Question purement juridique qui se pose. Ne porte pas sur les faits, ce n’est pas l’objet de la QPC.

Lorsque l’huissier s’est présenté à la DGSI, il s’est vu essuyer un refus, la raison invoquée est l’anonymat des agents. Un procès-verbal de difficulté a été dressé.

La loi sur l’anonymisation date de novembre 2015. Lors de l’examen de cette loi, la question avait été posée par le législateur. Le texte ne prévoit pas la possibilité de faire citer un agent comme témoin.

L’objet de la QPC n’est pas de remettre en cause l’anonymat mais de poser la question de l’équilibre entre la nécessité de l’anonymat et les droits de la défense.

Pouvoir interroger un témoin en audience doit justement pouvoir permettre le contradictoire.

Les différents droits de la défense sont énumérés.

Critères de la QPC : mentionner par écrit le dispositif applicable au litige, pose la question de la constitutionnalité.

Article 706-24 : sur décision, certains agents, par exemple de la DGSI, peuvent anonymement être autorisés à déposer et à rédiger des actes, tout ça sous leur matricule.

C’est le cas aux assises.

Qu’en est-il de la correctionnelle ?

La citation est impossible sous l’état-civil de l’agent, c’est illégal. S’il y a divulgation de son identité, cela constitue une infraction.

Tout le débat porte donc sur les droits de la défense, et cela souligne une incohérence évidente.

Pourquoi pas la même chose en correctionnelle ?

Parce que c’est rare.

Et alors ?

Est donc posée la question de la rupture d’égalité des droits de la défense.

Une QPC récente et importante pour la défense : celle de la GAV.

Procureur :

Il dénonce qu’après « une entrée par la porte, puis par la fenêtre, voici désormais une entrée par la cheminée » pour faire comparaître les agents de la DGSI.

Il souligne la différence entre « droits de la défense » et « faire droit à la défense » (??)

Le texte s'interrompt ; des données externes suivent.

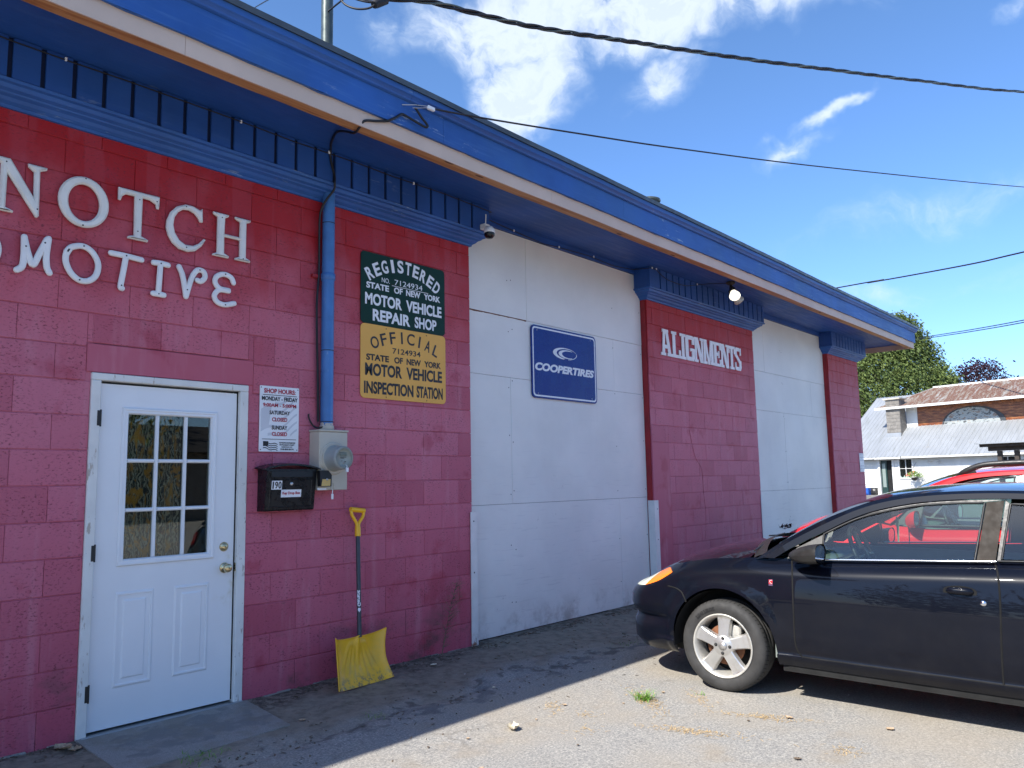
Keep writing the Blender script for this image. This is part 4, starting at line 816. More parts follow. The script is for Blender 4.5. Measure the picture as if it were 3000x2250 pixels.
# ------------------------------------------------------------------ cables
def cable(name, pts, r, label, cat='cable', mat='cable', group=None, sm=6, n=8):
    m = MB().tube(cat_rom(pts, sm), r, n); o = m.obj(name, MT[mat]); tag(o, label, cat, group); return o
TW = [(1.412, -.80, 4.765), (1.55, -.845, 4.83), (1.877, -.911, 4.925), (2.287, -.996, 4.983), (2.734, -1.088, 5.055), (3.227, -1.19, 5.160), (3.769, -1.302, 5.288), (4.613, -1.476, 5.480), (5.827, -1.727, 5.765), (7.322, -2.036, 6.135), (9.202, -2.424, 6.60), (12.913, -3.191, 7.551), (20, -4.66, 9.6)]
core = cat_rom(TW, 26); T = thing('service_drop_cable', 'thick twisted black power cable crossing the top of the sky', 'cable', TW[0])
dist = 0; S = []
for i, p in enumerate(core): dist += (p - core[max(i - 1, 0)]).length; S.append(dist)
for ph in (0, 2.1, 4.2):
    P = []
    for i, p in enumerate(core):
        t_ = (core[min(i + 1, len(core) - 1)] - core[max(i - 1, 0)]).normalized(); s_ = t_.cross(Vector((0, 0, 1))).normalized(); u_ = s_.cross(t_); a = S[i] * 10.5 / (1 + .06 * max(0, S[i] - 3)) + ph; P.append(p + (s_ * cos(a) + u_ * sin(a)) * .0125)
    MB().tube(P, .0105 if ph else .0085, 7).obj('strand', MT['cable'] if ph else MT['darksteel'], T)
MB().tube([(1.405, -.80, 4.735), (1.43, -.80, 4.76), (1.50, -.825, 4.80)], [.026, .034, .024], 10).obj('splice_wrap', MT['cable'], T)
for P in ([(1.41, -.80, 4.735), (1.37, -.77, 4.705), (1.315, -.70, 4.71), (1.275, -.62, 4.77), (1.26, -.55, 4.90), (1.35, -.3, 5.25), (1.57, -.08, 5.55)],
          [(1.41, -.80, 4.755), (1.355, -.76, 4.755), (1.31, -.68, 4.80), (1.30, -.60, 4.90), (1.4, -.3, 5.3), (1.6, -.08, 5.56)],
          [(1.42, -.80, 4.765), (1.375, -.75, 4.78), (1.335, -.68, 4.82), (1.33, -.60, 4.92), (1.45, -.3, 5.3), (1.63, -.08, 5.56)],
          [(1.43, -.80, 4.77), (1.435, -.80, 4.82), (1.46, -.70, 5.0), (1.58, -.02, 5.1)]):
    MB().tube(cat_rom(P, 6), .0075, 8).obj('drip_loop', MT['cable'], T)
cable('telephone_wire', [(1.859, -.92, 4.089), (2.308, -.992, 4.151), (3.431, -1.173, 4.328), (4.706, -1.378, 4.541), (7.654, -1.851, 5.08), (14.189, -2.902, 6.365), (22, -4.15, 8.0)], .0075, 'thin wire running from the hook on the blue fascia across the sky')
T = thing('wire_clamp', 'pale wedge clamp holding the thin wire to the blue fascia', 'clamp', (1.8, -.9, 4.08))
MB().cbox(1.80, 1.868, -.930, -.905, 4.070, 4.098, .005).obj('wedge', MT['white'], T); MB().tube([(1.80, -.915, 4.09), (1.70, -.90, 4.070), (1.66, -.875, 4.064), (1.62, -.848, 4.06)], .0035, 6).tube([(1.80, -.915, 4.080), (1.74, -.90, 4.06), (1.70, -.87, 4.058)], .003, 6).obj('wire_hook', MT['steel'], T)
m = MB().tube(cat_rom([(1.72, -.875, 4.062), (1.733, -.88, 4.047), (1.779, -.88, 4.007), (1.828, -.885, 3.967), (1.815, -.885, 3.946), (1.751, -.875, 3.957), (1.645, -.862, 3.980), (1.608, -.858, 3.982), (1.56, -.858, 3.943), (1.506, -.856, 3.905), (1.485, -.838, 3.895), (1.40, -.832, 3.868), (1.305, -.825, 3.838), (1.285, -.79, 3.789), (1.30, -.72, 3.785), (1.32, -.60, 3.84), (1.345, -.464, 3.885), (1.42, -.30, 3.886), (1.50, -.18, 3.885), (1.519, -.152, 3.857), (1.53, -.150, 3.802), (1.554, -.155, 3.716), (1.551, -.165, 3.655), (1.556, -.150, 3.60), (1.52, -.115, 3.53), (1.502, -.075, 3.46), (1.50, -.05, 3.36), (1.515, -.03, 3.0), (1.50, -.028, 2.7), (1.515, -.028, 2.2), (1.525, -.025, 1.86)], 5), .0088, 8)
o = m.obj('drop_cable', MT['cable']); tag(o, 'black cable looping under the eave and down beside the conduit', 'cable')
cable('cable_tail', [(1.436, -.035, 1.912), (1.440, -.03, 1.89), (1.456, -.03, 1.857), (1.484, -.035, 1.822), (1.515, -.05, 1.813), (1.545, -.09, 1.826)], .0065, 'short loose black cable end curling out beside the meter')
m = MB(); P = [(x / 10, -.153 - .004 * (i % 3), 3.868 + .008 * mnoise.noise(Vector((x * .13, 0, 0)))) for i, x in enumerate(range(-60, 33, 3))] + [(3.30, -.16, 3.858), (3.315, -.05, 3.87), (3.40, .02, 3.872), (3.70, .045, 3.862), (3.85, .045, 3.852), (4.07, .045, 3.838), (4.31, .045, 3.822), (4.57, .045, 3.84), (5.1, .045, 3.86), (5.6, .045, 3.84), (6.0, .03, 3.87), (6.08, -.16, 3.87), (6.195, -.16, 3.872), (6.33, -.16, 3.822), (6.465, -.16, 3.793), (6.753, -.165, 3.786), (6.942, -.165, 3.802), (7.198, -.16, 3.862), (7.34, -.25, 3.885), (7.50, -.45, 3.885)]
T = thing('eave_wire', 'thin black wire clipped along the blue frieze with white clips', 'wire', (0, -.15, 3.87)); m.tube(P, .0042, 6).obj('wire', MT['cable'], T)
for x, y, z in ((-.33, -.157, 3.868), (.78, -.157, 3.868), (2.35, -.157, 3.868), (1.50, -.163, 3.872), (3.845, .04, 3.853), (4.57, .04, 3.842), (5.2, .04, 3.865), (6.1, -.165, 3.872), (6.195, -.165, 3.878), (7.198, -.166, 3.868)): MB().cbox(x - .006, x + .006, y - .006, y + .006, z - .010, z + .012, .002).obj('clip', MT['white'], T)
cable('power_line', [(45.0, 29.4, 12.0), (28.218, 5.152, 8.384), (27.15, 3.614, 8.13), (25.889, 1.797, 7.85), (24.48, -.234, 7.56), (23.546, -1.58, 7.425), (20, -6.7, 6.9)], .022, 'twisted dark power line rising to the right above the far end of the roof')
for k, lb in ((0, 'upper of the two close parallel wires right of the conifer'), (1, 'lower of the two close parallel wires right of the conifer')):
    cable('utility_wire', [(66, 14.5, 11.9 - .1 * k), (52.505, 7.63, 9.952 - .10 * k), (45.5, 4.1, 8.93 - .1 * k), (38.842, .675, 8.017 - .1 * k), (30, -3.8, 6.9 - .1 * k)], .022, lb, group='close parallel utility wires')
cable('stay_wire', [(4.6, 6.6, 9.2), (4.069, 5.263, 8.559), (3.251, 3.323, 7.531), (2.9, 2.5, 7.1)], .008, 'short bit of thin wire crossing the sky left of the mast')

# ------------------------------------------------------------------ far notice
T = thing('notice_board', 'small white printed notice on the outer corner of the last pink pier', 'notice', (13.64, 0, 1.46)); plate('board', rrect(13.525, 13.758, 1.458, 1.80, .004, 1), -.012, -.004, MT['white'], T)
m = MB()
for r_ in range(6):
    if r_ == 3: continue
    for q in range(2): m.box(13.55 + q * .1, 13.63 + q * .1, -.0135, -.0125, 1.765 - r_ * .052, 1.787 - r_ * .052)
m.obj('print', MT['greyprint'], T)

# ------------------------------------------------------------------ weeds, grass, litter
def blade(m, p, h, w, ang, lean, seg=3):
    d = Vector((cos(ang), sin(ang), 0)); s = Vector((-d.y, d.x, 0)) * w; L = []; R_ = []
    for i in range(seg + 1):
        u = i / seg; q = Vector(p) + d * lean * u ** 1.6 + Vector((0, 0, h * u * (1 - .25 * u))); k = (1 - u) ** .7 + .03; L.append(q - s * k); R_.append(q + s * k)
    m.ladder(L, R_)
def tuft(x, y, n, h, name, label, mat='grass', cat='grass', spread=.03):
    m = MB(); z = gdet(x, y)
    for i in range(n): blade(m, (x + random.gauss(0, spread), y + random.gauss(0, spread), z - .004), h * random.uniform(.4, 1.1), random.uniform(.0018, .0035), random.uniform(0, 6.28), h * random.uniform(.2, 1.5))
    o = m.obj(name, MT[mat]); tag(o, label, cat); return o
tuft(2.72, -1.97, 110, .085, 'grass_tuft', 'bright green grass tuft growing from the sunlit asphalt')
tuft(1.33, -.90, 28, .04, 'grass_tuft', 'small green weed sprouting in the shaded asphalt seam', spread=.05)
tuft(.30, -.79, 70, .045, 'grass_tuft', 'flattened green grass at the front edge of the door step', spread=.07)['kind'] = 'stuff'
tuft(3.05, -2.22, 9, .05, 'grass_tuft', 'few green blades in front of the black car front tyre', spread=.02)
tuft(4.1, -.98, 50, .03, 'grass_tuft', 'thin green growth in the shaded seam near the bumper', spread=.10)
T = MB(); base = Vector((2.73, -.05, -.01)); stem = cat_rom([base, base + Vector((.03, -.02, .18)), base + Vector((.075, -.035, .38)), base + Vector((.13, -.05, .57))], 6); T.tube(stem, [.004 * (1 - .6 * i / len(stem)) for i in range(len(stem))], 5)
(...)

La loi de novembre 2015 a été mise en place après les attentats du 13 juin 2016. Il s’agit d’une réalité du quotidien du fonctionnaire de police (??)

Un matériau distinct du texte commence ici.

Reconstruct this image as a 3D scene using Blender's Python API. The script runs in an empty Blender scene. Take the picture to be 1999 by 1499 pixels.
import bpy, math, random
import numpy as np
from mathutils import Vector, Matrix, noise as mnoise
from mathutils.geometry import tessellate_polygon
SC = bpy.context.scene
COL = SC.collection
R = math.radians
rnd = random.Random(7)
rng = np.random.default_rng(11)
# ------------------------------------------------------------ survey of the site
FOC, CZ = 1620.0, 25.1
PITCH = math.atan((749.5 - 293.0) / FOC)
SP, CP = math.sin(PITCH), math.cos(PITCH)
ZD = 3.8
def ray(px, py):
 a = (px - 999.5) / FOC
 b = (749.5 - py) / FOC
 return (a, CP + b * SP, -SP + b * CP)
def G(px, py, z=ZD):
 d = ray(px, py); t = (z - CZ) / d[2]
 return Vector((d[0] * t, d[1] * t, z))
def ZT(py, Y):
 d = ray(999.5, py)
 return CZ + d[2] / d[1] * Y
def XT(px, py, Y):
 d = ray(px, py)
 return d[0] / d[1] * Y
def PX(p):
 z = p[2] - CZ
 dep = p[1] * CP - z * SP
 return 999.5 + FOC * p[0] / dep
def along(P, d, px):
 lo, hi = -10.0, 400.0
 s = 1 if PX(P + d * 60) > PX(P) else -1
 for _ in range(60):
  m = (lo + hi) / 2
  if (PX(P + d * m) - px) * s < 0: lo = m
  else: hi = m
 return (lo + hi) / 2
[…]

Le ministère public a transmis un/des (?) procès-verbaux de pièces divulguées par les soutiens. Iels ont pris la peine d’anonymiser l’identité des prévenus mais pas celle du juge Herbaut, ce qui pose à nouveau la question de l’anonymat.

Lassé par cette demande, le procureur veut mettre fin à cette question sur la rupture d’égalité entre le PNAT et la défense. Le PNAT n’a pas accès aux identités.

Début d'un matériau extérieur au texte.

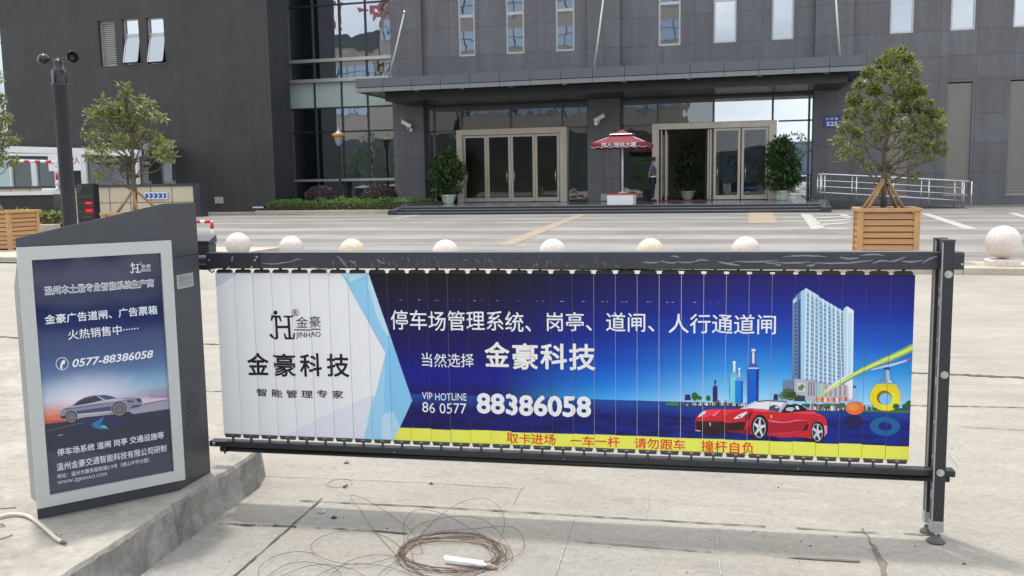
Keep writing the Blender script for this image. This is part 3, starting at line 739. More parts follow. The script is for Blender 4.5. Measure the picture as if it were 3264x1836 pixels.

Réponse a déjà été formulée sur le fond au sujet de l’agent en question, affirmer que cela constituerait une atteinte aux droits de la défense est faux.

La demande est rejetée.

L’avocate (Me Simon) dit être chagrinée d’avoir été si peu claire que le procureur réponde totalement à côté.

La question n’est pas de contester l’anonymat, mais de rééquilibrer.

Ce n’est pas parce que cette question est renvoyée que les policiers ne seraient plus protégés.

Me Kempf :

L’inconstitutionnalité nous est apparue et malheureusement cette question n’est pas prise au sérieux. On agite le chiffon rouge, en invoquant les attentats de 2016, mais c’est faux, les policiers étaient déjà protégés avant (dés 2015).

Le rapprochement a été fait entre les attentats de Magnanville et la divulgation/diffusion du nom du juge Herbaut, ce parallèle est inacceptable.

La seule chose pouvant être reprochée à celleux qui ont publié les procès-verbaux relève d’une contravention. Si les PV sont lus en audience, l’infraction n’est plus caractérisée.

Pour QPC : audience en 2019, faits de manifestation, citation d’un flic.

Des situations dans lesquelles on peut faire valoir les droits de la défense sans mise en danger des policiers ou agents.

PNAT : a été capable de donner des infos précises inaccessibles pour la défense -> rupture d’égalité très claire.

« Les policiers n’ont pas souhaité déposer ».

Délibéré : 3h !!

Juge :

Sur la forme la requête est recevable.

Sur le fond : pas de contestation sur le litige

Sur la nouveauté : pas de décision rendue postérieurement

Elle refuse car la demande est dépourvue de caractère sérieux

Elle propose à la défense de faire appel de la décision en même temps que l’appel du délibéré de fin de procès

Puis la défense de S. insiste sur la projection des vidéos promises vendredi en fin d’audience, qui portent sur le travail d’artificier et de technicien SFX de leur client. La juge, énervée d’avoir perdue du temps sur son planning veut absolument voir les vidéos pour choisir les extraits avant de les diffuser au public. Le public est prié de sortir de la salle le temps de sélectionner 5 très courts extraits qui seront diffusés avec un mépris affichée de la part de la présidente.